# DATA ENTRIES
☆ ☆ ☆ ☆ ☆
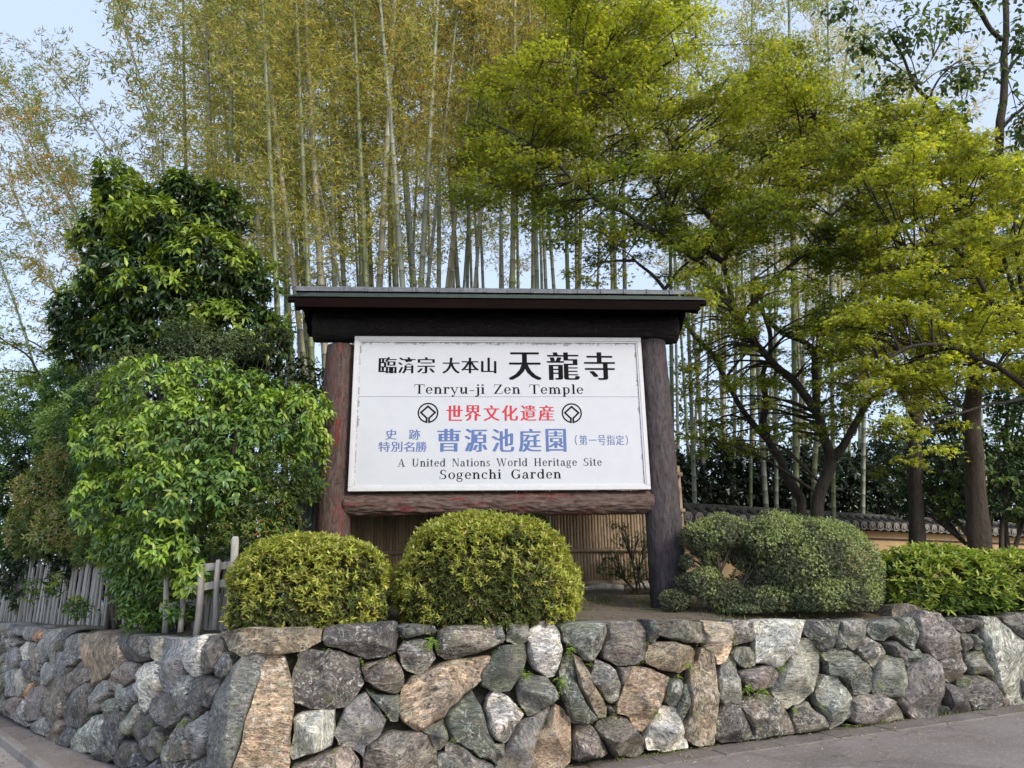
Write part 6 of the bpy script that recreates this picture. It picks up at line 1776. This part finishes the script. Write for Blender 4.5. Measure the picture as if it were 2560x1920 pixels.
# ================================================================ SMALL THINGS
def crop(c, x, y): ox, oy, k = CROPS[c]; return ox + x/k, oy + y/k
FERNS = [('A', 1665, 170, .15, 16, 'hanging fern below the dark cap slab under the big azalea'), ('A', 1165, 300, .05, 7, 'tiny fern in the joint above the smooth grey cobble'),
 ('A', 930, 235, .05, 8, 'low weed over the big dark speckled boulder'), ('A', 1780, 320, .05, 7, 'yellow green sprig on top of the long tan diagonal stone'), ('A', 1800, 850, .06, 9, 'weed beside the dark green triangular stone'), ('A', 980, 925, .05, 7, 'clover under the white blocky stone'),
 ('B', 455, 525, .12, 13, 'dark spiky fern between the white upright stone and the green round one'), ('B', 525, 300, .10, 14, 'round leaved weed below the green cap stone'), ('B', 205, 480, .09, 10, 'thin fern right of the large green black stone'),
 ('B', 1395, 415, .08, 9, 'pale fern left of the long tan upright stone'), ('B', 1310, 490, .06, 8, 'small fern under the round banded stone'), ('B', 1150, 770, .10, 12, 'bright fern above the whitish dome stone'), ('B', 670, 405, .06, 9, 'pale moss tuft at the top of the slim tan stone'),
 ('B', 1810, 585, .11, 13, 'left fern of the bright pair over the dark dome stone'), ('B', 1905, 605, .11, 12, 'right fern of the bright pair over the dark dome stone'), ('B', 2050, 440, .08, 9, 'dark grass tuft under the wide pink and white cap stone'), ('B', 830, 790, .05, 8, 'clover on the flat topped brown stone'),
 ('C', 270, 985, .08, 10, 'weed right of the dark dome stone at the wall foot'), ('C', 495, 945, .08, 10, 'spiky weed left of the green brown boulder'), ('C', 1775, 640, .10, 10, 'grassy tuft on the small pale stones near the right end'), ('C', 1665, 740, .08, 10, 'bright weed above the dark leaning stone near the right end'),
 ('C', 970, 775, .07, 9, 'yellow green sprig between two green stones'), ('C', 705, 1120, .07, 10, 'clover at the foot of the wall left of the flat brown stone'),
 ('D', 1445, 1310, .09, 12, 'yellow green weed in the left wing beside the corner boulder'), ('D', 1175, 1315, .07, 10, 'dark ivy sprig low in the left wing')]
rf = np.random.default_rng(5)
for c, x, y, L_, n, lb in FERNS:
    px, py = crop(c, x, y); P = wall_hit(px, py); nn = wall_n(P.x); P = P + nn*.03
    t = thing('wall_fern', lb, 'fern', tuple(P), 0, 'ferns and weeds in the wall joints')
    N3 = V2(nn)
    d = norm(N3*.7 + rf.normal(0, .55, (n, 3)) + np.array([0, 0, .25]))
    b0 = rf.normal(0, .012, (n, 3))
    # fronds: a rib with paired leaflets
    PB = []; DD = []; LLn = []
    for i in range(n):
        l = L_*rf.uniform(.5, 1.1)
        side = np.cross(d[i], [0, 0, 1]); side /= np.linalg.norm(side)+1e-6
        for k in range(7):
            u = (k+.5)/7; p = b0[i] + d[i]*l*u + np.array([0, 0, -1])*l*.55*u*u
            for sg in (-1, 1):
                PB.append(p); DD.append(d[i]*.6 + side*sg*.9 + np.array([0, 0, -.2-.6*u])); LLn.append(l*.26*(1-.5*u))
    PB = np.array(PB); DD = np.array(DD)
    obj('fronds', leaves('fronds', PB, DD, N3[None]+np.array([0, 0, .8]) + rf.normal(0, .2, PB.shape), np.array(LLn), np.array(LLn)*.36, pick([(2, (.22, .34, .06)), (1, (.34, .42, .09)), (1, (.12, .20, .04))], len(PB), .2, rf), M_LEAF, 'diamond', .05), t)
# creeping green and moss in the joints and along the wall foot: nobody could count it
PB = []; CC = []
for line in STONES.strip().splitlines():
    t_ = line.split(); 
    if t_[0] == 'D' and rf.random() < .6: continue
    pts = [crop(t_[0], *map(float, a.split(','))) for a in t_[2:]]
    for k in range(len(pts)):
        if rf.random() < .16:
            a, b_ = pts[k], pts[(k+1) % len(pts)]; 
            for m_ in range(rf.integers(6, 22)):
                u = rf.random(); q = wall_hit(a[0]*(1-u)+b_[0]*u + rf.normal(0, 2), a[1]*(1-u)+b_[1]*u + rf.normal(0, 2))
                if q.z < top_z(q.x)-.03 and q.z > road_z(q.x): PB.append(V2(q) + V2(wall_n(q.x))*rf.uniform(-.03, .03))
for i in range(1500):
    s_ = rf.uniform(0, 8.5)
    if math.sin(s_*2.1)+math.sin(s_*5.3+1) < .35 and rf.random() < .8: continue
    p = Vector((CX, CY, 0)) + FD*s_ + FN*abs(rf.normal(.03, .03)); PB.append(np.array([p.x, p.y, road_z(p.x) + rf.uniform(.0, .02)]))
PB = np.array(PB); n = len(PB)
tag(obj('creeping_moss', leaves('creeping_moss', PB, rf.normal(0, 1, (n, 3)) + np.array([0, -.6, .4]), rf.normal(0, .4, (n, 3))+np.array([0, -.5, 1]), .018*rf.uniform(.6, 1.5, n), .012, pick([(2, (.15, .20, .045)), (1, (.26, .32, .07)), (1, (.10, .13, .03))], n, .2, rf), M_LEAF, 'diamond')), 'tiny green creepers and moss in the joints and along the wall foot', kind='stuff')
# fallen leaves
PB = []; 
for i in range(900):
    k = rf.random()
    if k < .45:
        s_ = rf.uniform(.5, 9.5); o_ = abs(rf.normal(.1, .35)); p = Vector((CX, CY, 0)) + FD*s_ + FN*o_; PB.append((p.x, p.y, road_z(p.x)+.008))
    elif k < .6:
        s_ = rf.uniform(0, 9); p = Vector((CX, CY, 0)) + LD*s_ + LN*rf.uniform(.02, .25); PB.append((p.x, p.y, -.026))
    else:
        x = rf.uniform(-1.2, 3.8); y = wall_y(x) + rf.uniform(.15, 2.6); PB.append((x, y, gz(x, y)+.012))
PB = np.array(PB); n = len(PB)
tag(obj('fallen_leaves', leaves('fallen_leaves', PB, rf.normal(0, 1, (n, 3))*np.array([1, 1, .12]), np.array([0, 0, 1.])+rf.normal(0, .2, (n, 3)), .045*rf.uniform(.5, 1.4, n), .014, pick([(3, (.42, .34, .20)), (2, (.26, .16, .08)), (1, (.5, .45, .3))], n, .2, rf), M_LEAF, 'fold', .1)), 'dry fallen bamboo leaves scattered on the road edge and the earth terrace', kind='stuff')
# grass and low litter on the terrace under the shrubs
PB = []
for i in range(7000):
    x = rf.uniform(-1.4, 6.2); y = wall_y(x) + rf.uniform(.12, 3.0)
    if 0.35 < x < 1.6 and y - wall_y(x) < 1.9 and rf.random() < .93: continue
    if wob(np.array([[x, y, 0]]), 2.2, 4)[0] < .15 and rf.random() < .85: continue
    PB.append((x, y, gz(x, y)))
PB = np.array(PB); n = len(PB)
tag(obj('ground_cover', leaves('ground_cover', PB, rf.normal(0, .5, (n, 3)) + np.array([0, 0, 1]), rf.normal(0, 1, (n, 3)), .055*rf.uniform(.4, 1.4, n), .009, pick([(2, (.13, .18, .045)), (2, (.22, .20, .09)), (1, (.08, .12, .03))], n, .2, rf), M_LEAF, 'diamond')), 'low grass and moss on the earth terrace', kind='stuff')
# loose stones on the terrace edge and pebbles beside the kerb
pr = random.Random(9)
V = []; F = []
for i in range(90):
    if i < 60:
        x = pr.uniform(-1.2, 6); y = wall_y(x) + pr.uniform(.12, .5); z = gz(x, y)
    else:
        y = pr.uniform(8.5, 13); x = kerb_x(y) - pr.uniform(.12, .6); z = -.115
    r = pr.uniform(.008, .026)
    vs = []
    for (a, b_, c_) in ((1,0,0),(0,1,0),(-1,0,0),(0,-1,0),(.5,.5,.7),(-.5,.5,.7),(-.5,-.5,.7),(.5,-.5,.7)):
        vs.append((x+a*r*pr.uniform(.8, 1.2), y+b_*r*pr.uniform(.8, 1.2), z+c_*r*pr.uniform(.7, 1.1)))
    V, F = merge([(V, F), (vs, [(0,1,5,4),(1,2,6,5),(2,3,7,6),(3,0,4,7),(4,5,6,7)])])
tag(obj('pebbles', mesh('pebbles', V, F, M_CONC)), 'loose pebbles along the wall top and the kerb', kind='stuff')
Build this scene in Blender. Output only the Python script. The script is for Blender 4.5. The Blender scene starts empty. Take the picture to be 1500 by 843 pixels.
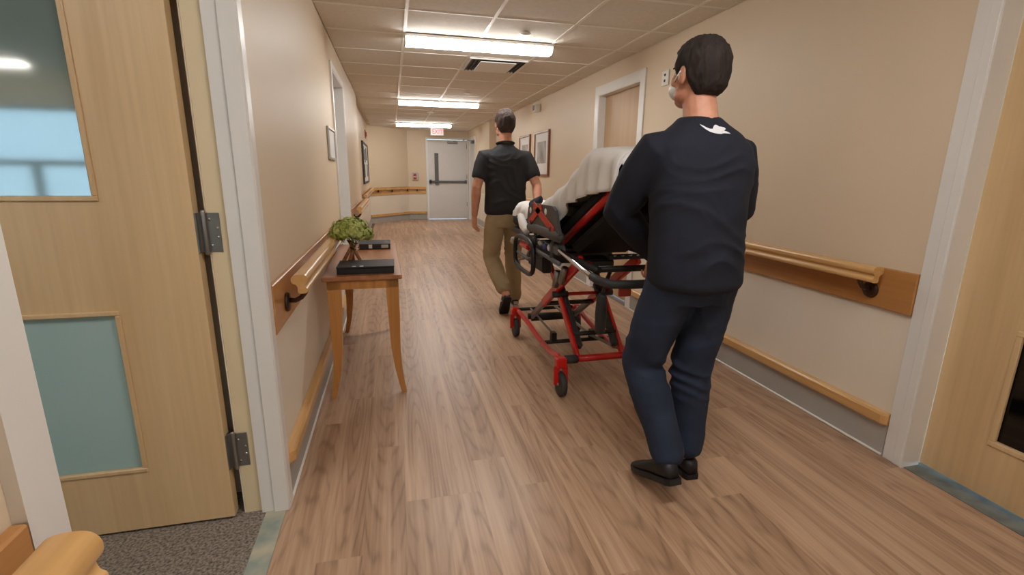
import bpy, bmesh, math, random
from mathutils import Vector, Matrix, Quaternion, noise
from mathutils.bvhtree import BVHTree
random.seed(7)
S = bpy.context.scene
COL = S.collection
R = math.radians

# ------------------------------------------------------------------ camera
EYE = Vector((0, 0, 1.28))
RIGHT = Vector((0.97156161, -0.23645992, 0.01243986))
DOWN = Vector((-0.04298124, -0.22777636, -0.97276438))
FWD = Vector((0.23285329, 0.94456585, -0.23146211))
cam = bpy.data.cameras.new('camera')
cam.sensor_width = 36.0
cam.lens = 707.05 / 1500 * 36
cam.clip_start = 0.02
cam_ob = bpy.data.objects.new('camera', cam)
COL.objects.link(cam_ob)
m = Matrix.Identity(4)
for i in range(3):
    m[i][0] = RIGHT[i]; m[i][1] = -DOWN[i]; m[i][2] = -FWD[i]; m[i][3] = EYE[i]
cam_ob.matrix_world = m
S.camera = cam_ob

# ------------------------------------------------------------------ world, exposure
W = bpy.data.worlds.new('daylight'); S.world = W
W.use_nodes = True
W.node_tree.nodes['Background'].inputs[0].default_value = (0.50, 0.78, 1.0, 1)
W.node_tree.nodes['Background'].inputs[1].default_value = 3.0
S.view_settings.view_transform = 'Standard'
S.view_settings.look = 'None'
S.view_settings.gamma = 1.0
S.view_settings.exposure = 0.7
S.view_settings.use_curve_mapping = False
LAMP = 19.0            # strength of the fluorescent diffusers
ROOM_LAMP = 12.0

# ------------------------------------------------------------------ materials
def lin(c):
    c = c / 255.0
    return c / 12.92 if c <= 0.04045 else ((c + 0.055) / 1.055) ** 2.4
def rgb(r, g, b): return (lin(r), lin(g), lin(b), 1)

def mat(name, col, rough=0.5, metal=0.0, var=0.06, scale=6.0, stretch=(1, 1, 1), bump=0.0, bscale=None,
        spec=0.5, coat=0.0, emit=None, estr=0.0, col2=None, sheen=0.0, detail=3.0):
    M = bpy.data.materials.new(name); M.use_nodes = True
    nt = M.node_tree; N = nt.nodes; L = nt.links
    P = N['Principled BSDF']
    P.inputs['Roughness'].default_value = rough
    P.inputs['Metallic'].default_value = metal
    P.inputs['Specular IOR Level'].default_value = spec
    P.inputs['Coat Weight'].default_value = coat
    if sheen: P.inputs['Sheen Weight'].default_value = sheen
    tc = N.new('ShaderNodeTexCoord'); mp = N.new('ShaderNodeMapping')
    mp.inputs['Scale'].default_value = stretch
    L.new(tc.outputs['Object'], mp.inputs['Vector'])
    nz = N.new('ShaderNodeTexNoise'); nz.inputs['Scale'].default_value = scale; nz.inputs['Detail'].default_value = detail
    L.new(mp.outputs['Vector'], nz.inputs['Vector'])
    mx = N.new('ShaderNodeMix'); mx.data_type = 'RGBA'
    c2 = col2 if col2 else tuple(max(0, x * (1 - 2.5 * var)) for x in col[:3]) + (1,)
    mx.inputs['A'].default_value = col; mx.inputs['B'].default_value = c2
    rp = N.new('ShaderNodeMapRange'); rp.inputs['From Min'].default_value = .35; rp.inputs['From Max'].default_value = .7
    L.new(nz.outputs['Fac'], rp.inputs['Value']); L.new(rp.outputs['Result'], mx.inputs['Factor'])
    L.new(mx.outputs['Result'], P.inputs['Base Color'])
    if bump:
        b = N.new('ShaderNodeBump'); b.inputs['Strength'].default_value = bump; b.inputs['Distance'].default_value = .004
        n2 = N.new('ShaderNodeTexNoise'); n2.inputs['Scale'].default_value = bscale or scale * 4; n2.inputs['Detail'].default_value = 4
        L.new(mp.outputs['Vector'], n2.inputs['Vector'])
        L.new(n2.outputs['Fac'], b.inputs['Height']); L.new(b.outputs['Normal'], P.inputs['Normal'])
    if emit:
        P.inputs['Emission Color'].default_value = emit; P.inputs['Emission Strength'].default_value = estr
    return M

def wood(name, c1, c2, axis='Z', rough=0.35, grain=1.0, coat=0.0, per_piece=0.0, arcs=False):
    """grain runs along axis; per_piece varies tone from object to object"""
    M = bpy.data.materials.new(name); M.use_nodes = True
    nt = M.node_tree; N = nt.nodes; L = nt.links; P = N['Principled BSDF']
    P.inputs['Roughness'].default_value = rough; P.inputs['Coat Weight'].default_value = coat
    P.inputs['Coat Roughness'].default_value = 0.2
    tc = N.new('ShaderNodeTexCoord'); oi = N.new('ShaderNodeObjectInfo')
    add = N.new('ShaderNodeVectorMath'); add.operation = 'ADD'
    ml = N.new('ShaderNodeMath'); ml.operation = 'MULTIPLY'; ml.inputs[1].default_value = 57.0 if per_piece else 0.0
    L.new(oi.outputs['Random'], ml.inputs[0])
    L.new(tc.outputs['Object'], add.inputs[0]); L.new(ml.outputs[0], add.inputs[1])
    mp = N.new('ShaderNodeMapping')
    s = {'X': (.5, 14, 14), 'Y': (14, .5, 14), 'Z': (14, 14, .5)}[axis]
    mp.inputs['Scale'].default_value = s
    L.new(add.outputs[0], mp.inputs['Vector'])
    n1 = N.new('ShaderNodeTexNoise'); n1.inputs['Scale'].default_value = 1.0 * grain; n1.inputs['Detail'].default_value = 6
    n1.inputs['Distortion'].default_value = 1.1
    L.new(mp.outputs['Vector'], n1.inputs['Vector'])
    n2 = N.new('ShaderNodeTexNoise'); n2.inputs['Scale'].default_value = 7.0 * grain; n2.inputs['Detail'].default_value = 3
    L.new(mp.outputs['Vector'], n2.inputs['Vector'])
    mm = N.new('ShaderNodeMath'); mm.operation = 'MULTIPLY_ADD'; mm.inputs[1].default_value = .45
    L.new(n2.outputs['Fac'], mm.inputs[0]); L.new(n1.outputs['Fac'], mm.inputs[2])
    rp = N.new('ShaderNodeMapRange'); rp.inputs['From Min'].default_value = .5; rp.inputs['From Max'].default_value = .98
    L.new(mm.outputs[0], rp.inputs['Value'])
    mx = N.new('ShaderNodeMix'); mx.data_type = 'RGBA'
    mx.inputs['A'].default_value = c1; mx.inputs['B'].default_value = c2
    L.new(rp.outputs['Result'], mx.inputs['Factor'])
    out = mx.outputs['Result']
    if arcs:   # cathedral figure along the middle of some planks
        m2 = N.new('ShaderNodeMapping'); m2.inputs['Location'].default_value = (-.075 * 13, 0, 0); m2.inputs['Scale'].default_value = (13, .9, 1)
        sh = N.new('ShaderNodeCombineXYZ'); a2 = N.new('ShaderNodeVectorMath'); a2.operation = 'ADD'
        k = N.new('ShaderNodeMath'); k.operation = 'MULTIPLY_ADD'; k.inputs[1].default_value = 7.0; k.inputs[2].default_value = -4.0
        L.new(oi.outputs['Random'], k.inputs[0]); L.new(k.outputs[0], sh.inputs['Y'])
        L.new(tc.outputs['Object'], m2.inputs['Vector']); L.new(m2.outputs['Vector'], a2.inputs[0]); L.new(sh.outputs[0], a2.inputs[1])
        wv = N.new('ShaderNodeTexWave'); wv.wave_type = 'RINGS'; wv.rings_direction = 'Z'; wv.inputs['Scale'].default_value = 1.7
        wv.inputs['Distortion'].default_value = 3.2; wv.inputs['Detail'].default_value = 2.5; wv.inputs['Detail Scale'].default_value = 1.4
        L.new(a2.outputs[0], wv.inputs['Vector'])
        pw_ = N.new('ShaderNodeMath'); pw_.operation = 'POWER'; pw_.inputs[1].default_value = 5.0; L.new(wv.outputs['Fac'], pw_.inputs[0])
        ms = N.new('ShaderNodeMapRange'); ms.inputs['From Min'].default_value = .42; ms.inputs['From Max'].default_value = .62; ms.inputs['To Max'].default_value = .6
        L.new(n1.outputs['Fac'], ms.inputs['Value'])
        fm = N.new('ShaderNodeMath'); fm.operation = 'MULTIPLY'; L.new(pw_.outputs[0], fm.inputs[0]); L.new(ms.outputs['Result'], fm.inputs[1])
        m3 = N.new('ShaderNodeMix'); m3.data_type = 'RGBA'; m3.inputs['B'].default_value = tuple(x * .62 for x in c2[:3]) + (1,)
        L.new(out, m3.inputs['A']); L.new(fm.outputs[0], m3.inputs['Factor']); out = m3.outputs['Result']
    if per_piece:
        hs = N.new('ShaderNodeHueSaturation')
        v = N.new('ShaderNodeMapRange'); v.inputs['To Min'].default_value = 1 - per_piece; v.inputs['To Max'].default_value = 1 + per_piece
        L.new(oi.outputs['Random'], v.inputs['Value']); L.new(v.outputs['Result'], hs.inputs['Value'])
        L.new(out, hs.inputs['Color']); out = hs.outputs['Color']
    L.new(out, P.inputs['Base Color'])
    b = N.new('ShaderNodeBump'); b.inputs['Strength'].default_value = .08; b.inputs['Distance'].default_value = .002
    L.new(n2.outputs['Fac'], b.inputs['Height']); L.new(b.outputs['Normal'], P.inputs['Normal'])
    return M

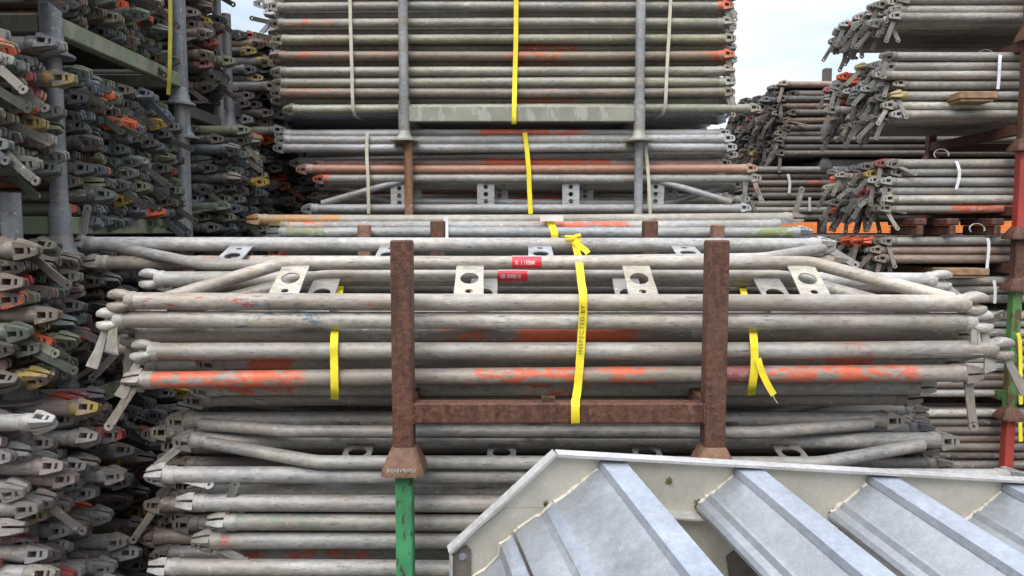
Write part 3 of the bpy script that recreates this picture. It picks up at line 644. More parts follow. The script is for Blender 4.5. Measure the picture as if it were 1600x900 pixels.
☆ ☆ ☆ ☆ ☆
# REQUIREMENT
Reproduce the data above exactly, but only from the line containing "Build this scene" through the line containing "R = math.radians"; skip the pictures.

# WORKED ANSWER
Build this scene in Blender. Output only the Python script. The script is for Blender 4.5. The Blender scene starts empty. Take the picture to be 1500 by 843 pixels.
import bpy, bmesh, math, random
from mathutils import Vector, Matrix, Quaternion, noise
from mathutils.bvhtree import BVHTree
random.seed(7)
S = bpy.context.scene
COL = S.collection
R = math.radians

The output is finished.